For first time, Supreme Court might have to set South Dakota legislative districts

Capitol News Bureau

PIERRE, S.D. (KELO) — It’s possible the House and Senate won’t agree Monday when lawmakers meet in special session on where to put boundaries for legislative districts that would apply in elections the next 10 years. If there is a stalemate, that duty, known as reapportionment, would fall, for the first time, upon the South Dakota Supreme Court.

South Dakota voters in 1982 amended the reapportionment section of the state constitution and handed the Supreme Court the duty to break a legislative deadlock on district boundaries. The five justices replaced a five-person board. The change won approval 122,704 to 112,184.

The section now reads:

The Legislature shall apportion its membership by dividing the state into as many single-member, legislative districts as there are state senators. House districts shall be established wholly within senatorial districts and shall be either single-member or dual-member districts as the Legislature shall determine. Legislative districts shall consist of compact, contiguous territory and shall have population as nearly equal as is practicable, based on the last preceding federal census. An apportionment shall be made by the Legislature in 1983 and in 1991, and every ten years after 1991. Such apportionment shall be accomplished by December first of the year in which the apportionment is required. If any Legislature whose duty it is to make an apportionment shall fail to make the same as herein provided, it shall be the duty of the Supreme Court within ninety days to make such apportionment.

Deleted was this sentence:

If any legislature whose duty it is to make an apportionment shall fail to make the same as herein provided that it shall be the duty of the Governor, Superintendent of Public Instruction, Presiding Judge of the Supreme Court, Attorney General and Secretary of State within thirty (30) days after the adjournment of the legislature to make such apportionment and when so made a proclamation is issued by the Governor announcing such apportionment the same shall have the same force and effect as though made by the Legislature.

The House has a proposal. The Senate has a different one.
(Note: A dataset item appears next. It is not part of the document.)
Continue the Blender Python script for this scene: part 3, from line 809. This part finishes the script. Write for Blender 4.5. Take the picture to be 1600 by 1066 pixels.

Since the 1982 amendment, the Supreme Court has been called upon a handful of times on reapportionment matters. Those decisions included:

A four-justice majority in 1991 declined to deliver an advisory opinion to Governor George S. Mickelson on whether all House districts must be split into single-member sub-districts if one is.

A three-justice majority in 2000 ruled in Emery v. Hunt that the Legislature violated the state constitution when it redrew legislative boundaries in 1996.

The court in 2005 ruled unanimously in Bone Shirt v. Hazeltine that the Legislature improperly drew two districts.